Poi si fa perdonare organizzando festini a luci rosse per la gioia di squadra, tifosi e giornalisti, che vergano articoli in cui ne scrivono un gran bene. Dopo un anno in Messico al Puebla e uno negli States a El Paso, rientra in Brasile senza aver mai giocato una sola partita. L’allenatore del Bangù, forse sospettoso, ci prova mandandolo a scaldarsi nel secondo tempo di una partita. Davanti all’abisso, Carlos Kaiser non si scompone, e un attimo prima di togliersi la tuta si scaglia contro un tifoso che a suo dire l’ha insultato facendosi espellere. L’ingresso in campo è scongiurato.
L’illusionista può continuare a spacciare il falso come vero e a preparare il suo capolavoro: un contratto da professionista in Europa, con l’Ajaccio.
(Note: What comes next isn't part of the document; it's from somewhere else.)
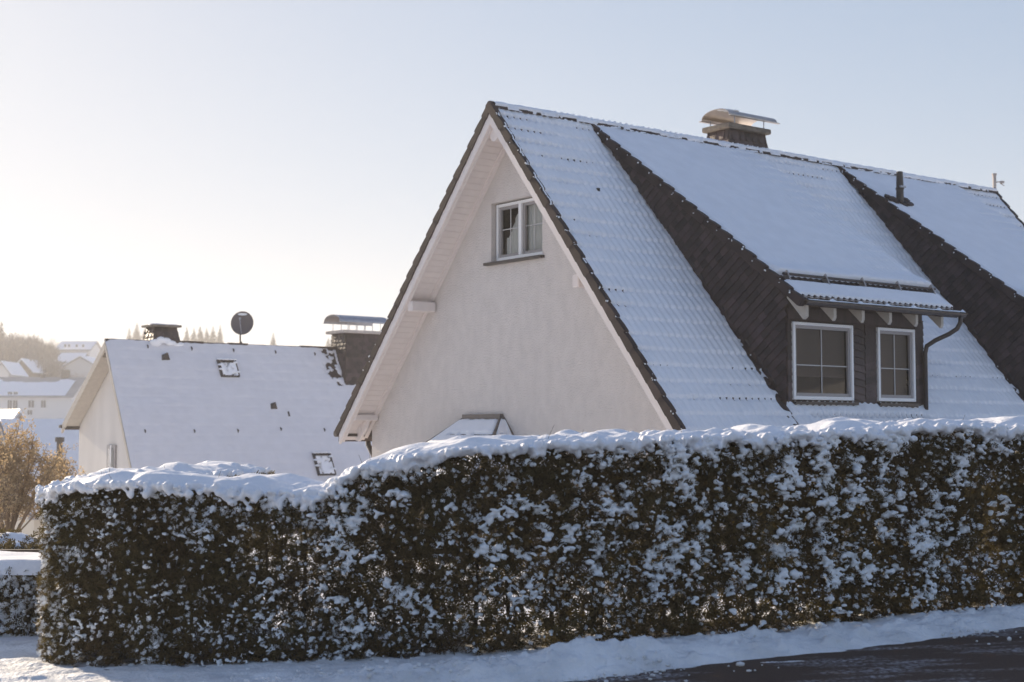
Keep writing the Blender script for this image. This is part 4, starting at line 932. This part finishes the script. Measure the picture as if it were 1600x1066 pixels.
# ================================================================== LEFT FOREGROUND: low hedge, rail, shrubs
def rough_hedge(name, x0, x1, y0, y1, zb, zt, label, cat, cap_h=.16, n=3500):
    root = empty(name, ((x0 + x1) / 2, (y0 + y1) / 2, zb), label=label, cat=cat); O_ = np.array(root.location)
    W_, D_ = (x1 - x0) / 2, (y1 - y0) / 2; H_ = zt - zb
    P = np.stack([RNG.uniform(-W_, W_, n), np.where(RNG.random(n) < .7, -D_ + np.abs(RNG.normal(0, .05, n)), RNG.uniform(-D_, D_, n)), RNG.uniform(.02, H_, n)], 1)
    ed = RNG.random(n) < .15; P[ed, 0] = W_ - np.abs(RNG.normal(0, .04, ed.sum()))
    D = RNG.normal(0, .6, (n, 3)) + np.array([0, -.6, .2]); v, f_ = sprays(P, D, RNG.uniform(.09, .16, n), TEMPL[0])
    o = put('foliage', np_mesh('foliage', v, f_), LEAF, root); o['kind'] = 'stuff'
    core = MB(); core.box((-W_ + .12, -D_ + .12, 0), (W_ - .12, D_ - .12, H_ - .05)); core.build('branches', BARK, root)
    nx, ny = 60, 20; a, b = np.meshgrid(np.linspace(-W_ - .05, W_ + .05, nx), np.linspace(-D_ - .06, D_ + .06, ny), indexing='ij')
    ea = np.clip(np.minimum((a + W_ + .05), (W_ + .05 - a)) / .12, 0, 1); eb = np.clip(np.minimum(b + D_ + .06, D_ + .06 - b) / .12, 0, 1); e_ = np.sqrt(1 - (1 - ea * eb) ** 2)
    zz = H_ - .05 + cap_h * e_ + .05 * (fbm(a / .5, b / .4, 4) - .5) * e_
    o = put('snow_cap', np_mesh('snow_cap', np.stack([a, b, zz], -1).reshape(-1, 3), grid_faces(nx, ny), True), SNOW, root)
    k = 2600; q = sprays(np.stack([RNG.uniform(-W_, W_, k), -D_ - RNG.uniform(-.02, .05, k), RNG.uniform(.03, H_, k)], 1), RNG.normal(0, .6, (k, 3)) + np.array([0, -.4, -.5]), RNG.uniform(.04, .09, k), (TEMPL[2][0] * np.array([1, 1.25, 1]), TEMPL[2][1])); put('snow_coated_twigs', np_mesh('snow_coated_twigs', *q), SNOWF, root)['kind'] = 'stuff'
    k = 1500; C = np.stack([RNG.uniform(-W_, W_, k), -D_ - RNG.uniform(-.02, .04, k), H_ * (1 - RNG.random(k) ** 1.2)], 1); z_ = RNG.uniform(.008, .024, (k, 3)); v, f_ = blobs(C, z_); o = put('snow_clumps', np_mesh('snow_clumps', v, f_, True), SNOWF, root); o['kind'] = 'stuff'
    return root
rough_hedge('hedge', -9.5, -4.75, 15.0, 15.9, -.72, .22, 'low dark hedge with a smooth slab of snow on top at the left edge', 'hedge')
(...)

D’altronde siamo in un’epoca in cui lo scouting è amatoriale. Lo spezzone de L’allenatore del Pallone (1984) in cui Lino Banfi gira per tutta Rio a cercare presunti campioni accompagnato da due truffatori di mezza tacca come Gigi e Andrea, è più reale di quanto si possa immaginare.
In Corsica si fa benvolere al primo allenamento baciando la maglia e spedendo palloni in tribuna, per la gioia dei tifosi, e tanto basta per restarci un anno. Rientrato in patria, continua a (non) giocare fino alla soglia dei quarant’anni.
Quanto sia vero di questo racconto, in fondo del tutto offerto in prima persona da Carlos Henrique Raposo – lui dice di aver giocato, o meglio di essere stato sotto contratto, anche con il club argentino dell’Indipendiente che però nega di averlo mai avuto in rosa – non è dato saperlo, ma d’altronde, ammoniva Italo Calvino: «La menzogna non è nel discorso, è nelle cose». E nel calcio, sublimazione della società dello spettacolo, la menzogna è ovunque. Anche oggi. A guardare le rose delle grandi squadre, si trovano molti giocatori che stazionano uno o più anni in un club senza mai mettere piede in campo. Carlos Kaiser, in fondo, è il nome di ciascuno di loro.